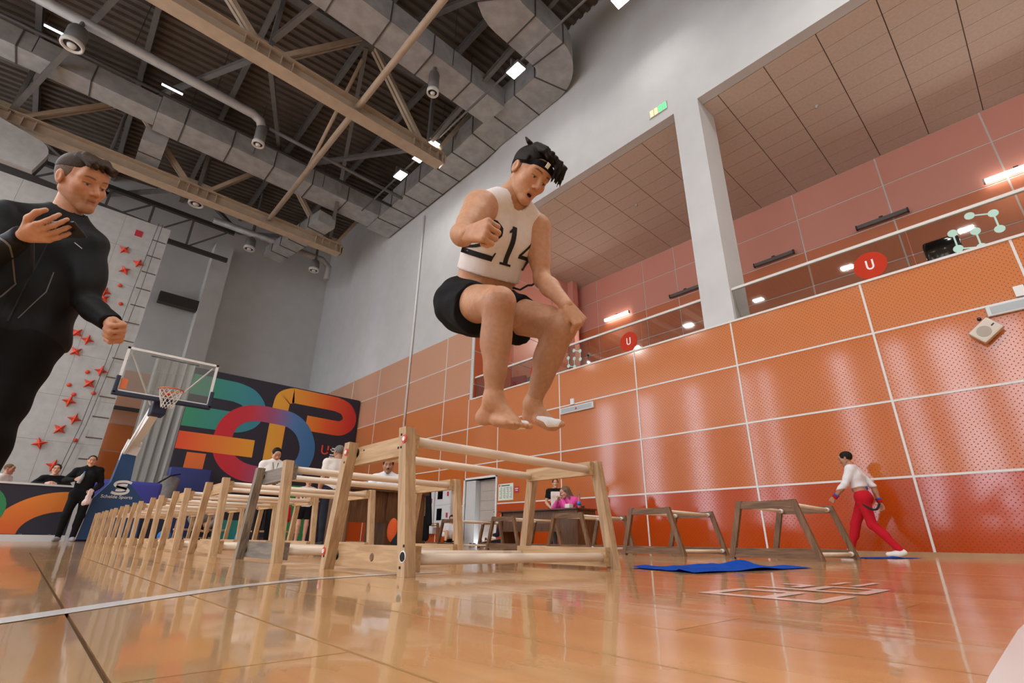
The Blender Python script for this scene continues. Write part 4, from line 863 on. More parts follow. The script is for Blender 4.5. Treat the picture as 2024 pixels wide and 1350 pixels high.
def sdf_mesh(prims, res, clips=(), disp=None):
    add = [p for p in prims if p['op'] == '+']
    lo = np.min([bbox(p)[0] for p in add], 0)-res*3; hi = np.max([bbox(p)[1] for p in add], 0)+res*3
    n = np.ceil((hi-lo)/res).astype(int)+1
    G = np.full(n, 1.0)
    ax = [lo[i]+np.arange(n[i])*res for i in range(3)]
    for p in prims:
        b0, b1 = bbox(p); k = p['k']; m = k+res*2.5
        i0 = np.maximum(((b0-m-lo)/res).astype(int), 0); i1 = np.minimum(((b1+m-lo)/res).astype(int)+2, n)
        if (i1 <= i0).any(): continue
        sl = tuple(slice(i0[i], i1[i]) for i in range(3))
        X = np.stack(np.meshgrid(*[ax[i][sl[i]] for i in range(3)], indexing='ij'), -1)
        d = sd(p, X); g = G[sl]
        if p['op'] == '+':
            h = np.maximum(k-np.abs(g-d), 0)/k if k > 0 else 0
            G[sl] = np.minimum(g, d)-h*h*k/4
        else:
            e = -d; h = np.maximum(k-np.abs(g-e), 0)/k if k > 0 else 0
            G[sl] = np.maximum(g, e)+h*h*k/4
    if clips:
        X = np.stack(np.meshgrid(*ax, indexing='ij'), -1)
        for c in clips:
            if callable(c): G = np.maximum(G, c(X))
            else: G = np.maximum(G, (X-np.asarray(c[0], float))@nrm(c[1]))
    # surface nets
    ins = G < 0
    c = [ins[a:n[0]-1+a, b:n[1]-1+b, cc:n[2]-1+cc] for a in (0, 1) for b in (0, 1) for cc in (0, 1)]
    s = sum(x.astype(np.int8) for x in c); mask = (s > 0) & (s < 8)
    idx = np.argwhere(mask); N = len(idx)
    if N == 0: return np.zeros((0, 3)), []
    ids = np.full(mask.shape, -1, dtype=np.int64); ids[mask] = np.arange(N)
    acc = np.zeros((N, 3)); cnt = np.zeros(N)
    corners = [(a, b, cc) for a in (0, 1) for b in (0, 1) for cc in (0, 1)]
    for i, ca in enumerate(corners):
        for j, cb in enumerate(corners):
            if j <= i or sum(abs(ca[q]-cb[q]) for q in range(3)) != 1: continue
            va = G[idx[:, 0]+ca[0], idx[:, 1]+ca[1], idx[:, 2]+ca[2]]; vb = G[idx[:, 0]+cb[0], idx[:, 1]+cb[1], idx[:, 2]+cb[2]]
            x = (va < 0) != (vb < 0); t = np.where(x, va/np.where(x, va-vb, 1), 0)
            p = np.array(ca)+t[:, None]*(np.array(cb)-np.array(ca)); acc[x] += p[x]; cnt[x] += 1
    V = lo+(idx+acc/cnt[:, None])*res
    F = []
    for axn in range(3):
        o1, o2 = [(1, 2), (2, 0), (0, 1)][axn]
        sl0 = [slice(1, n[0]-1)]*3
        sl0 = [slice(1, n[q]-1) for q in range(3)]; sl1 = list(sl0)
        sl0[axn] = slice(0, n[axn]-1); sl1[axn] = slice(1, n[axn])
        a = ins[tuple(sl0)]; b = ins[tuple(sl1)]; e = np.argwhere(a != b)
        if len(e) == 0: continue
        flip = a[e[:, 0], e[:, 1], e[:, 2]]
        base = e.copy()
        for q in range(3):
            if q != axn: base[:, q] += 1
        def cell(d1, d2):
            cc = base.copy(); cc[:, o1] -= d1; cc[:, o2] -= d2; return ids[cc[:, 0], cc[:, 1], cc[:, 2]]
        q = np.stack([cell(0, 0), cell(1, 0), cell(1, 1), cell(0, 1)], 1)
        q[~flip] = q[~flip][:, ::-1]; F.append(q)
    F = np.concatenate(F); F = F[(F >= 0).all(1)]
    # light relaxation
    for _ in range(2):
        S = np.zeros_like(V); K = np.zeros(N)
        for i in range(4):
            a_, b_ = F[:, i], F[:, (i+1) % 4]
            np.add.at(S, a_, V[b_]); np.add.at(K, a_, 1); np.add.at(S, b_, V[a_]); np.add.at(K, b_, 1)
        V = V*0.55+0.45*S/np.maximum(K, 1)[:, None]
    if disp is not None: V = disp(V)
    return V, F
def fig_mesh(name, parts):
    """parts: list of (V, F, colour array or rgb)"""
    V = np.concatenate([p[0] for p in parts]); off = 0; Fs = []; Cs = []
    for v, f, c in parts:
        Fs.append(np.asarray(f)+off); off += len(v)
        Cs.append(np.tile(np.array([*lin(c), 1.0]), (len(v), 1)) if isinstance(c, tuple) else c)
    F = np.concatenate(Fs); Cc = np.concatenate(Cs)
    me = bpy.data.meshes.new(name); me.vertices.add(len(V)); me.vertices.foreach_set('co', V.astype(np.float32).ravel())
    me.loops.add(len(F)*4); me.loops.foreach_set('vertex_index', F.astype(np.int32).ravel())
    me.polygons.add(len(F)); me.polygons.foreach_set('loop_start', np.arange(0, len(F)*4, 4, dtype=np.int32)); me.polygons.foreach_set('loop_total', np.full(len(F), 4, dtype=np.int32))
    me.update(calc_edges=True); me.validate()
    ca = me.color_attributes.new('Col', 'FLOAT_COLOR', 'POINT'); ca.data.foreach_set('color', Cc.astype(np.float32).ravel())
    me.polygons.foreach_set('use_smooth', [True]*len(me.polygons))
    return me
attr_mat('skin', 0.55, 0.1, 260, 0.10, (55, .14)); attr_mat('hair_mat', 0.6, 0.5, 420, var=(120, .4)); attr_mat('cloth', 0.9, 0.12, 220); attr_mat('cloth_smooth', 0.6, 0.1, 60)
for n_ in ('hair_mat', 'cloth', 'cloth_smooth'): MATS[n_].node_tree.nodes['Principled BSDF'].inputs['Specular IOR Level'].default_value = 0.18

def frame(f, u):
    f = nrm(f); r = nrm(np.cross(f, u)); u = np.cross(r, f); return np.stack([r, f, u], 1)   # columns right, forward, up
# ---- head in local units (metres, centred, y forward)
def head_prims(s=1.0, mouth=0.0, lid=0.0):
    P = [ell(A(0, -.018, .035), A(.076, .096, .086), k=.02), ell(A(0, .028, -.035), A(.060, .068, .078), k=.03)]
    for x in (-1, 1):
        P += [cone(A(x*.052, -.005, -.045), A(x*.012, .072, -.098), .021, .017, k=.025), ell(A(x*.043, .058, -.018), A(.022, .024, .02), k=.03),
              cone(A(x*.047, .066, .026), A(x*.014, .083, .028), .011, .011, k=.02)]
    P += [ell(A(0, .075, -.1), A(.02, .017, .016), k=.025), ell(A(0, .075, .055), A(.05, .022, .03), k=.03)]
    for x in (-1, 1): P += [ell(A(x*.032, .098, .006), A(.019, .018, .012), k=.014, op='-')]
    P += [cone(A(0, .088, .018), A(0, .108, -.024), .0075, .0105, k=.012), ell(A(0, .111, -.03), A(.011, .009, .009), k=.008)]
    for x in (-1, 1): P += [ell(A(x*.012, .1, -.033), A(.008, .009, .007), k=.008)]
    for x in (-1, 1): P += [ell(A(x*.032, .0745, .006), A(.0135, .0135, .0125), k=.004), cone(A(x*.019, .0835, .0135-lid), A(x*.046, .0755, .0125-lid), .0048, .0048, k=.006), cone(A(x*.02, .082, -.002), A(x*.045, .075, -.001), .0035, .0035, k=.006)]
    zl = -.071-mouth*.022
    P += [cone(A(-.016, .088, -.059), A(.016, .088, -.059), .006, .006, k=.008), cone(A(-.013, .086-.004*mouth, zl), A(.013, .086-.004*mouth, zl), .0065, .0065, k=.008)]
    if mouth > 0: P += [ell(A(0, .098, -.0655-mouth*.01), A(.016, .022, .003+.007*mouth), k=.004, op='-')]
    else: P += [ell(A(0, .098, -.065), A(.02, .008, .0015), k=.003, op='-')]
    for x in (-1, 1):
        Re = np.array([[1, 0, 0], [0, math.cos(.2), -math.sin(.2)], [0, math.sin(.2), math.cos(.2)]])
        P += [ell(A(x*.079, -.012, .0), A(.009, .019, .031), Re, k=.008), ell(A(x*.088, -.006, .004), A(.007, .010, .019), Re, k=.005, op='-')]
    return P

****

**YOUR INSTRUCTIONS:**
Scan the material above for the word "parts". Copy each line where it occurs.

**RESULT OF THE EXERCISE:**
The Blender Python script for this scene continues. Write part 4, from line 863 on. More parts follow. The script is for Blender 4.5. Treat the picture as 2024 pixels wide and 1350 pixels high.
def fig_mesh(name, parts):
    """parts: list of (V, F, colour array or rgb)"""
    V = np.concatenate([p[0] for p in parts]); off = 0; Fs = []; Cs = []
    for v, f, c in parts:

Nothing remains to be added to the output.